Le pays vit au jour le jour

Nous sommes sans planification stratégique depuis la fin des années 70 livrant toute une nation aux multinationales tant en amont (exportation des hydrocarbures) qu’en aval (importation tout azimut) la mettant à l’abri des excès du système mondial dominant. Pourtant, ni les instituts, ni les hommes, ni l’argent n’ont manqué. L’Administration apparait dans ces conditions comme le seul instrument de gestion et se substituant aux individus et au groupe, leur impose sa propre conception des choses par les décisions qu’il prend à leur place.

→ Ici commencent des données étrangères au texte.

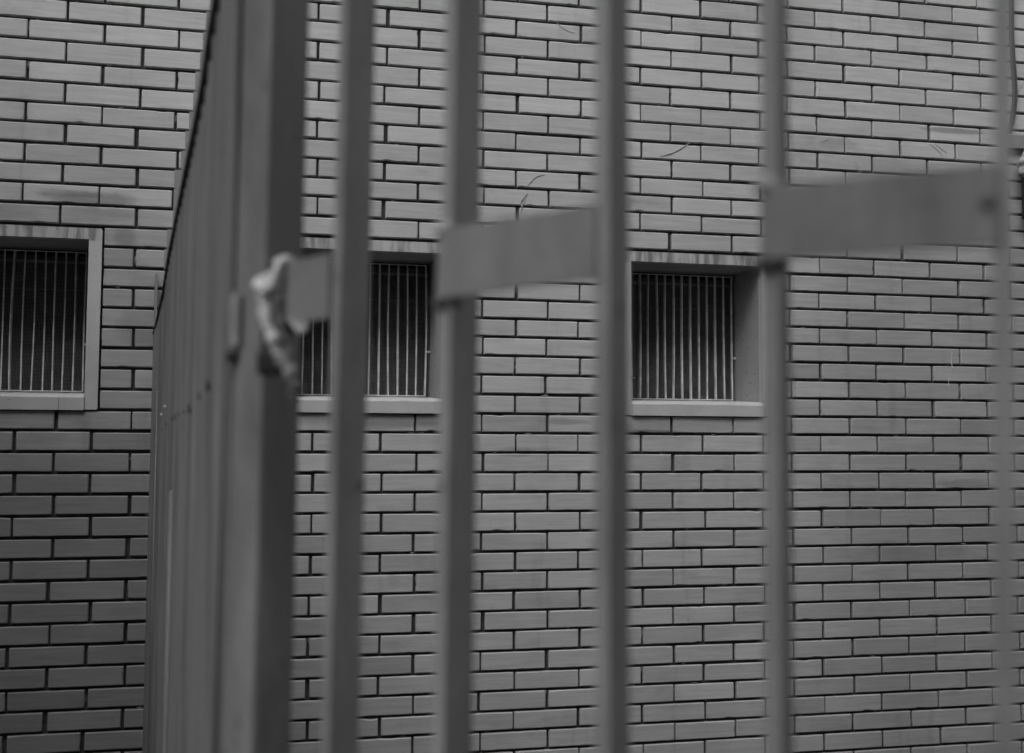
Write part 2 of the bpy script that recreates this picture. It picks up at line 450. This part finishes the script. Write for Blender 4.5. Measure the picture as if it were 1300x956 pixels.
    obj('grille', bm, M_grille, root)
    # insect screen: woven wire
    bm = bmesh.new(); st = .0050; r_ = .00060; sy = GY + .048
    x = a + .006
    while x < b - .004:
        box(bm, x - r_, x + r_, sy, sy + 2 * r_, ZB_I + .0125, ZT_I - .02); x += st
    z = ZB_I + .014
    while z < ZT_I - .02:
        box(bm, a + .002, b - .002, sy - 2 * r_, sy, z - r_, z + r_); z += st
    box(bm, a + .001, b - .001, sy - .004, sy + .004, ZT_I - .050, ZT_I - .041, .001)
    box(bm, a + .001, b - .001, sy + .001, sy + .004, ZT_I - .150, ZT_I - .147, .0005)
    obj('insect_screen', bm, M_screen, root)
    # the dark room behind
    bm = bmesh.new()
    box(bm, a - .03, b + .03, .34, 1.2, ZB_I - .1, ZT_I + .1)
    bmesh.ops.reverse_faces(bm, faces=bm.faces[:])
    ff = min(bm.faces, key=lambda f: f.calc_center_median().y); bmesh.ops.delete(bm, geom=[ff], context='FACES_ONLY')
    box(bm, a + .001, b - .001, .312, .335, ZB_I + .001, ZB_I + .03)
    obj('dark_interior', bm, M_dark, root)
    return root
def reveal_material():
    s = NT('reveal_plaster', rough=.8, spec=.3)
    a = s.noise(5, 4); pit = s.noise(62, 4, (1, 1, 1), .7, (3, 5, 2)); g = s.noise(220, 2)
    v = s.math('MULTIPLY', s.rng(a, .3, .7, .9, 1.08), s.rng(g, .3, .7, .96, 1.04))
    v = s.math('MULTIPLY', v, s.rng(pit, .34, .40, .42, 1)); v = s.math('MULTIPLY', v, .27)
    s.link(v, s.b.inputs['Base Color']); s.bump(s.math('ADD', a, pit), .3, .002); return s.m
M_reveal = reveal_material()
for (a, b), g, lb in zip(WINS, (.027, .020, .017), (
        'leftmost barred window, in the darker brick left of the sheet metal panel',
        'middle barred window, half hidden behind the narrow fence bars',
        'right barred window with its pitted right cheek showing')):
    wn = make_window(a, b, g); wn['label'] = lb

# cement strip with a stepped edge where the side fence meets the wall
bm = bmesh.new()
steps = [(-4, .625), (-3, .625), (-2, .622), (-1, .612), (0, .599), (1, .589), (2, .581), (3, .566), (4, .560), (5, .548), (6, .536), (7, .524), (8, .502), (9, .501), (10, .500), (11, .482), (12, .474)]
for v, x in steps:
    box(bm, x, .70, -.0035 - .0002 * (v % 2), .02, zc(v + 1) + .0004, zc(v) - .0004, .0008)
obj('cement_strip', bm, M_cement, bld)
# pale concrete ledge at the far right
bm = bmesh.new()
n = 40; rows = []
for i in range(n + 1):
    x = 3.868 + i * .06
    zt = Z0 - .240 + .003 * noise.noise(Vector((x * 25, 0, 0))); zb = Z0 - .300 + .002 * noise.noise(Vector((x * 20, 5, 0)))
    rows.append([bm.verts.new(p) for p in ((x, -.026, zb), (x, -.026, zt - .004), (x, -.022, zt), (x, .02, zt + .002), (x, .02, zb))])
for i in range(n):
    for k in range(5): bm.faces.new((rows[i][k], rows[i][(k + 1) % 5], rows[i + 1][(k + 1) % 5], rows[i + 1][k]))
bm.faces.new(rows[0]); bm.faces.new(rows[-1][::-1]); bmesh.ops.recalc_face_normals(bm, faces=bm.faces[:])
obj('ledge', bm, M_cement, bld)

# scratches and scuffs scored into the brick faces
M_scuff = simple('scuff_mark', .29, .8, .2, 60)
def scuff(pts, wd, mat=None, nm='scuff_mark'):
    bm = bmesh.new()
    p3 = [(x, -.0016, Z0 + z) for x, z in pts]; p3 = smoothpath(p3, 5); n = len(p3)
    tube(bm, p3, [1.4 * wd * (.35 + .65 * math.sin(math.pi * (i + .5) / n)) for i in range(n)], 6, .18)
    obj(nm, bm, mat or M_scuff, bld)
for pts, wd in [(((2.558, -.298), (2.548, -.325), (2.51, -.345)), .0022), (((2.556, -.300), (2.53, -.335), (2.508, -.341)), .0015), (((2.46, -.362), (2.40, -.40), (2.336, -.424)), .0020),
                (((1.869, -.522), (1.83, -.535), (1.795, -.575)), .0018), (((1.80, -.596), (1.775, -.63), (1.78, -.657)), .0026), (((1.792, -.60), (1.786, -.63), (1.766, -.69)), .0016),
                (((1.905, .083), (1.94, .055), (1.985, .040)), .0012), (((3.52, -.300), (3.55, -.32), (3.58, -.345)), .0014), (((3.545, -.298), (3.57, -.315), (3.60, -.335)), .0014),
                (((3.17, -.40), (3.19, -.43), (3.205, -.455)), .0014), (((3.18, -.395), (3.20, -.43), (3.21, -.45)), .0010), (((3.02, -.325), (3.06, -.31), (3.07, -.29)), .0008), (((3.98, .0), (3.94, -.06), (3.925, -.075)), .0012)]:
    scuff(pts, wd)
M_chalk = simple('chalky_run', .5, .9, .2, 60)
scuff([(3.605, -1.165), (3.60, -1.20), (3.608, -1.24)], .0018, M_chalk, 'chalk_run'); scuff([(3.59, -1.27), (3.585, -1.30), (3.592, -1.32)], .0012, M_chalk, 'chalk_run'); scuff([(2.14, -2.28), (2.146, -2.33)], .0010, M_chalk, 'chalk_run')
scuff([(3.98, -1.15), (3.965, -1.155), (3.955, -1.175)], .0020, M_chalk, 'chalk_run')

# ---- unseen blocks added behind and beside the view to shade the lower wall
opp = empty('rear_light_blocker', (0, -7.6, 0))
tag(opp, 'unseen plain block added behind the camera to shade the lower brick wall', 'building')
bm = bmesh.new()
box(bm, -3.0, 16, -13, -7.6, 0, 9.5, .02)
obj('wall', bm, M_render, opp)
bm = bmesh.new(); box(bm, -3.2, 16.2, -13.2, -7.4, 9.505, 9.7, .02); obj('blocker_roof', bm, M_cement, opp)
blocker = empty('left_light_blocker', (-1.2, -2, 0)); tag(blocker, 'unseen plain wall added outside the view to the left to shade the lower left brick', 'wall')  # added out of view, cuts light to the lower left bricks
bm = bmesh.new(); box(bm, -1.3, -1.1, -3.6, -.05, 0, 4.1, .01); obj('panel', bm, M_render, blocker)
bm = bmesh.new(); box(bm, -1.34, -1.06, -3.64, -.05, 4.103, 4.17, .01); obj('blocker_coping', bm, M_cement, blocker)
blocker = empty('right_light_blocker', (4.4, -.8, 0)); tag(blocker, 'unseen dark pier added outside the view to the right to shade the lower right brick', 'pier')  # added out of view, cuts light to the lower right bricks
bm = bmesh.new(); box(bm, 4.12, 4.40, -2.2, -.05, 0, 3.05, .01); obj('blocker_shaft', bm, M_blocker_dark, blocker)
bm = bmesh.new(); box(bm, 4.08, 4.44, -2.24, -.05, 3.053, 3.13, .01); obj('blocker_coping', bm, M_cement, blocker)

# ------------------------------------------------------------------ side fence of sheet metal, running from the corner post back to the wall
PA = Vector((.449, -.004)); PB = Vector((.6220, -3.150))
pdir = (PB - PA).normalized(); pn = Vector((pdir.y, -pdir.x))     # pn: towards the left of the picture
if pn.x > 0: pn = -pn
side = empty('sheet_metal_fence', (PA.x, -1.5, 0)); tag(side, 'tall grey ribbed sheet metal fence running back to the brick wall', 'fence')
PL = (PB - PA).length
def ptop(t):      # height of the top edge, t metres from the wall
    P = [(0, -1.162), (.53, -1.144), (.98, -1.118), (1.36, -1.066), (1.73, -1.044), (2.15, -1.012), (2.4, -1.0), (2.63, -.978), (2.82, -.935), (3.3, -.90)]
    for (a, za), (b, zb) in zip(P[:-1], P[1:]):
        if t <= b: return Z0 + za + (zb - za) * (t - a) / (b - a)
    return Z0 - .90
def pp(t, off, z): q = PA + pdir * t + pn * off; return Vector((q.x, q.y, z))
bm = bmesh.new()
ribs = []; t = .02; 
while t < PL - .01:
    ribs += [(t, 0), (t + .030, 0), (t + .036, .0045), (t + .050, .0045), (t + .056, 0)]; t += .076
prev = None
for t_, o_ in ribs:
    o_ += .0012 * noise.noise(Vector((t_ * 3, 0, 0))) * 2
    c = [bm.verts.new(pp(t_, o_ + .0018 * noise.noise(Vector((t_ * 2, zf * 2.5, 2))), .03 + (ptop(t_) - .039) * zf)) for zf in [k / 10 for k in range(11)]]
    if prev:
        for k in range(10): bm.faces.new((prev[k], c[k], c[k + 1], prev[k + 1]))
    prev = c
bmesh.ops.solidify(bm, geom=bm.faces[:], thickness=.0015)
obj('corrugated_sheet', bm, M_sheet, side)
# dark rounded capping along the top edge
bm = bmesh.new()
tube(bm, [pp(q, .001, ptop(q) - .004) for q in [i * PL / 60 for i in range(61)]], [.0075 + .0045 * i / 60 for i in range(61)], 8)
obj('capping', bm, M_trimdark, side)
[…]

L’organisation sociale étant ainsi faite favorise la dynamique d’un processus de transfert des pouvoirs de la base et de leur centralisation au sein des appareils de l’Etat. N’ayant pas d’autres moyens d’intervention que par la transmission d’ordres formels, l’Etat multiplie les lois, les décrets, les circulaires et les organes de contrôle créant de toute pièce un système tentaculaire administratif : la bureaucratie étouffant toute initiative de production ou d’investissement.

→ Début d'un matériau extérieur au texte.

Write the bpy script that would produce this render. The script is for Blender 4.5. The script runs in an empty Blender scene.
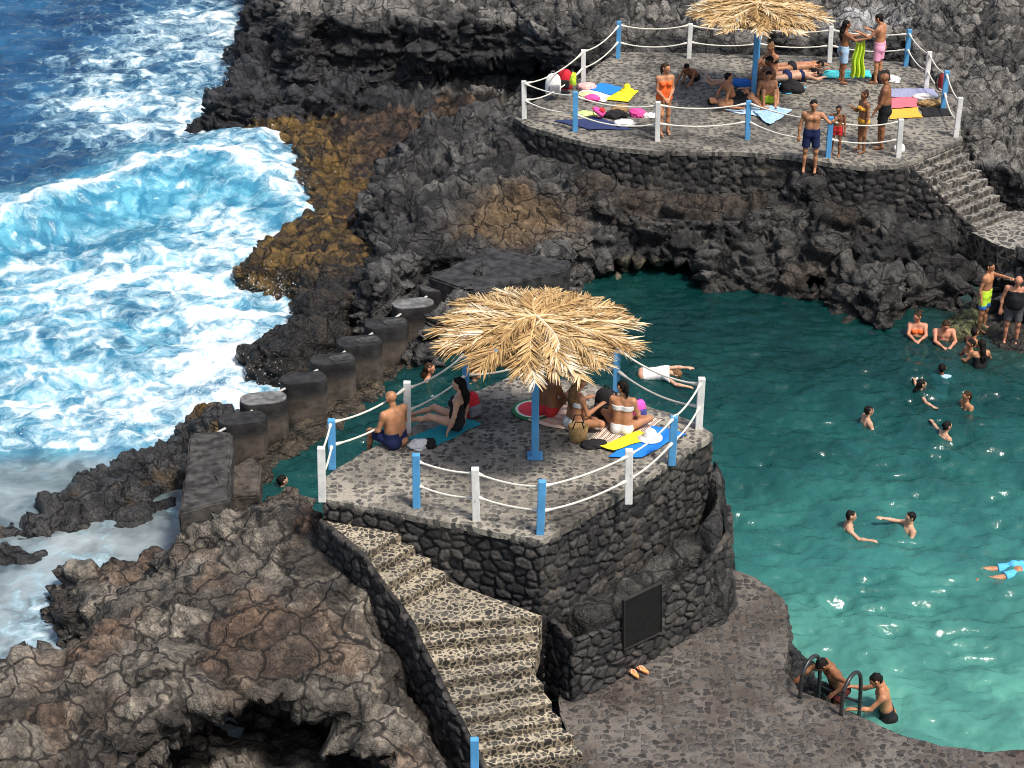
import bpy, bmesh, math, random
import numpy as np
import openvdb
from mathutils import Vector, Matrix

R_ = math.radians
random.seed(7)
rng = np.random.default_rng(11)
scene = bpy.context.scene
C = scene.collection

# ------------------------------------------------------------------ camera
F_PX, TH, CAM_H = 1982.0, R_(27.0), 15.0
cam_d = bpy.data.cameras.new('camera')
cam = bpy.data.objects.new('camera', cam_d); C.objects.link(cam)
cam_d.sensor_width = 36.0; cam_d.lens = F_PX / 1024 * 36
cam_d.clip_start = 0.5; cam_d.clip_end = 3000
cam.location = (0, 0, CAM_H); cam.rotation_euler = (math.pi/2 - TH, 0, 0)
scene.camera = cam

ZN, ZF, ZD, ZW, ZS = 0.0, -0.5, -2.3, -2.8, -3.0     # near platform, far platform, lower deck, pool, sea

def at(px, py, z):
    """surveyed photo point -> world point at height z"""
    u = (px-512)/F_PX; v = (384-py)/F_PX
    dy = math.cos(TH)+v*math.sin(TH); dz = -math.sin(TH)+v*math.cos(TH)
    t = (z-CAM_H)/dz
    return Vector((u*t, dy*t, z))
def P(pts, z): return [tuple(at(x, y, z)[:2]) for x, y in pts]

# ------------------------------------------------------------------ world, sun
SUN = Vector((0.40, -0.42, 1.0)).normalized()
el = math.asin(SUN.z); az = math.atan2(SUN.x, SUN.y)
w = bpy.data.worlds.new('World'); scene.world = w; w.use_nodes = True
nt = w.node_tree; bg = nt.nodes['Background']
sky = nt.nodes.new('ShaderNodeTexSky'); sky.sky_type = 'NISHITA'; sky.sun_disc = False
sky.sun_elevation = el; sky.sun_rotation = az; sky.air_density = 1.1; sky.dust_density = 4.0; sky.ozone_density = 1.0
nt.links.new(sky.outputs[0], bg.inputs[0]); bg.inputs[1].default_value = 0.15
sd = bpy.data.lights.new('sun', 'SUN'); sun = bpy.data.objects.new('sun', sd); C.objects.link(sun)
sd.energy = 4.2; sd.angle = R_(8.0); sd.color = (1.0, 0.95, 0.87)
sun.rotation_euler = (-SUN).to_track_quat('-Z', 'Y').to_euler(); sun.location = (10, 0, 30)
scene.view_settings.view_transform = 'Standard'; scene.view_settings.look = 'None'
scene.view_settings.exposure = 0
scene.cycles.use_denoising = True; scene.cycles.filter_width = 1.0
scene.cycles.max_bounces = 6; scene.cycles.transparent_max_bounces = 6
scene.cycles.caustics_reflective = False; scene.cycles.caustics_refractive = False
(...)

 Le fait que les recettes pétrolières vont pour l’essentiel au gouvernement qui décide de leur répartition et de leur affectation, fait en sorte que le revenu est moins perçu comme la contrepartie d’efforts productifs que comme un droit dont on peut jouir passivement du moment qu’il est octroyé en dehors de la sphère interne de la production.

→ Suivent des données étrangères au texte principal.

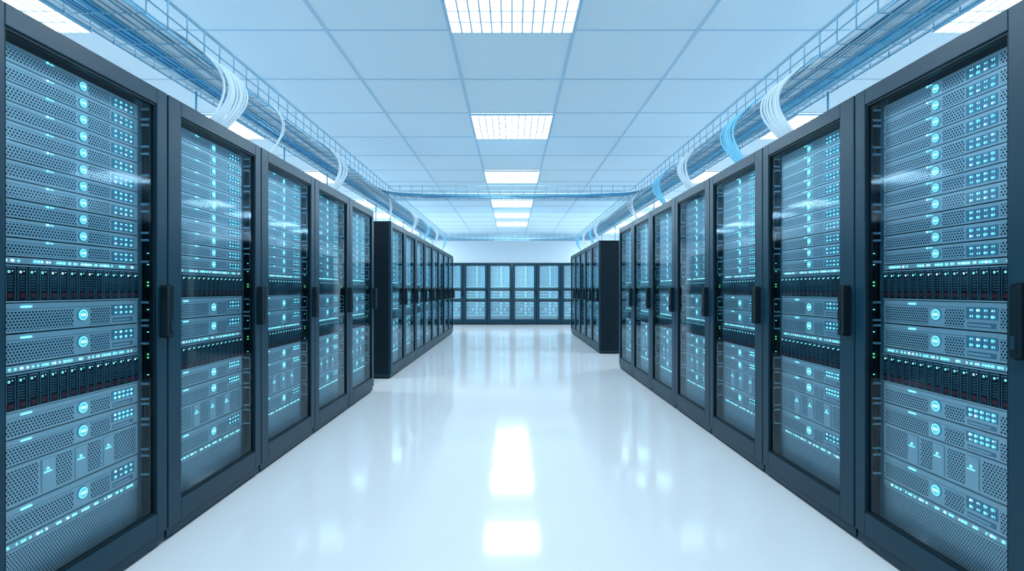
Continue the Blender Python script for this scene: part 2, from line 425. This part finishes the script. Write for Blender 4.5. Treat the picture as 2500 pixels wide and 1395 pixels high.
for yc in (6.55, 12.2):
    e = obj('cable_tray', None)
    a = TX0-.01; W = []; n = 22
    d0, d1 = yc, yc+.34
    for i in range(n+1):
        x = -a+2*a*i/n; W.append([(x, d0, THT+.012), (x, d0, TH), (x, d1, TH), (x, d1, THT+.012)])
    for k in range(5): W.append([(-a, d0+(d1-d0)*k/4, TH+.004), (a, d0+(d1-d0)*k/4, TH+.004)])
    for h in (TH+.065, THT):
        for yy in (d0, d1): W.append([(-a, yy, h), (a, yy, h)])
    curve('wire_basket', W, .0034, WIRE, e, res=1)
    rr = random.Random(int(yc*10)); G = {0: [], 1: [], 2: []}
    for i in range(14):
        yy = d0+.03+.022*i
        hz = TH+.018+rr.uniform(0, .03)
        pts = [(-TX0-.10-rr.uniform(0,.15), yy-1.0, TH+.055), (-TX0-.08, yy-.45, TH+.055), (-TX0-.02, yy-.08, TH+.05), (-TX0+.25, yy, hz+.02)]
        for k in range(8): pts.append((-1.1+2.2*k/7, yy+rr.uniform(-.012, .012), hz+rr.uniform(0, .006)))
        pts += [(TX0-.25, yy, hz+.02), (TX0+.02, yy-.08, TH+.05), (TX0+.08, yy-.45, TH+.055), (TX0+.10+rr.uniform(0,.15), yy-1.0, TH+.055)]
        G[rr.choice((0, 1, 2, 2, 1))].append(pts)
    for g, nm, m in ((0, 'cables_white', CWHITE), (1, 'cables_blue', CBLUE), (2, 'cables_light_blue', CLBLUE)):
        if G[g]: curve(nm, G[g], .0075, m, e, smooth=True, res=1)

# cable drops to the rack tops
def drop(s, y, n, m, r=.0066, spread=.19, bulge=.055):
    rr = random.Random(int(y*100)+s); S = []
    for i in range(n):
        t = (i+.5)/n-.5; yy = y+spread*t+rr.uniform(-.006, .006); bb = bulge*(1+.5*t)+rr.uniform(-.010, .010)
        S.append([(s*(TX0+.16+.05*t), yy-.55, TH+.06), (s*(TX0+.10+.06*t), yy-.28, TH+.075), (s*(TX0+.02), yy-.08, TH+.05),
                  (s*(TX0-bb), yy+.03, TH-.03), (s*(TX0-bb+.01), yy+.06, TH-.15), (s*(TX0+.02+.03*t), yy+.02, TH-.26), (s*(TX0+.05+.03*t), yy-.02, 2.018)])
    curve('cable_bundle', S, r, m, None, smooth=True, res=2)
drop(-1, 2.82, 11, CWHITE)
drop(-1, 3.42, 2, CWHITE, .004, .05)
drop(-1, 4.65, 8, CWHITE)
drop(-1, 6.78, 6, CWHITE, bulge=-.02)
for k, y in enumerate((8.2, 9.4, 10.5, 11.8)): drop(-1, y, 6, CWHITE if k % 2 == 0 else CLBLUE)
drop(1, 3.02, 11, CWHITE)
drop(1, 3.62, 8, CLBLUE)
drop(1, 4.62, 9, CWHITE)
drop(1, 5.42, 7, CLBLUE)
drop(1, 6.6, 4, CWHITE)
for k, y in enumerate((9.45, 10.1, 11.0, 12.0)): drop(1, y, 7, CWHITE if k % 2 == 0 else CLBLUE)

# ------------------------------------------------------------------ camera, world
w = bpy.data.worlds.new('world'); sc.world = w; w.use_nodes = True
w.node_tree.nodes['Background'].inputs[0].default_value = (.6, .8, 1, 1); w.node_tree.nodes['Background'].inputs[1].default_value = .3
cam = bpy.data.cameras.new('camera'); co = obj('camera', cam, None, (0, 0, 1.14)); co.rotation_euler = (math.pi/2, 0, 0)
cam.sensor_width = 36; cam.lens = 1240/2500*36; cam.shift_y = 10.5/2500; cam.clip_start = .05
sc.camera = co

Pour les dirigeants qui se sont succédés depuis l’indépendance, gouverner c’est importer, gérer c’est dépenser, sécuriser c’est réprimer, administrer c’est privilégier, diriger c’est autoriser et/ou interdire. Nous n’avons pas d’Etat au sens moderne du terme mais des administrations pléthoriques et budgétivores.

Administrer, exige de la technique ; gouverner réclame de la personnalité. L’une est une affaire de compétence, l’autre une question d’intégrité. Il s’agit de placer l’intérêt général au-dessus des intérêts particuliers. L’autorité doit aller de pair avec la responsabilité. 

En Algérie, elles font chambre à part. Ce n’est pas moi, c’est l’autre qui n’est que soi-même mais on ne veut pas l’admettre de peur de perdre son estime à soi mais personne n’est dupe mais on fait semblant. L’autorité sans la responsabilité se nomme dictature ; la responsabilité sans autorité s’appelle anarchie. 

Dr A. Boumezrag

PS/ Longtemps sevrés par la colonisation, les Algériens mettent désormais les bouchées doubles. « Un ventre rassasié demande à la tête de chanter » dit un adage algérien. Quand la tête chante, le corps danse, et les mains applaudissent. C’est le début de la récréation.

Les élèves quittent leurs classes, les paysans leurs terres, les ouvriers leurs usines, les artisans leurs échoppes. Les fonctionnaires leurs bureaux, les colons leurs exploitations, les moudjahidines se multiplient, les opportunistes foisonnent, les ambitions s’aiguisent, les luttes de pouvoir s’exacerbent, les discours claironnent. C’est l’indépendance.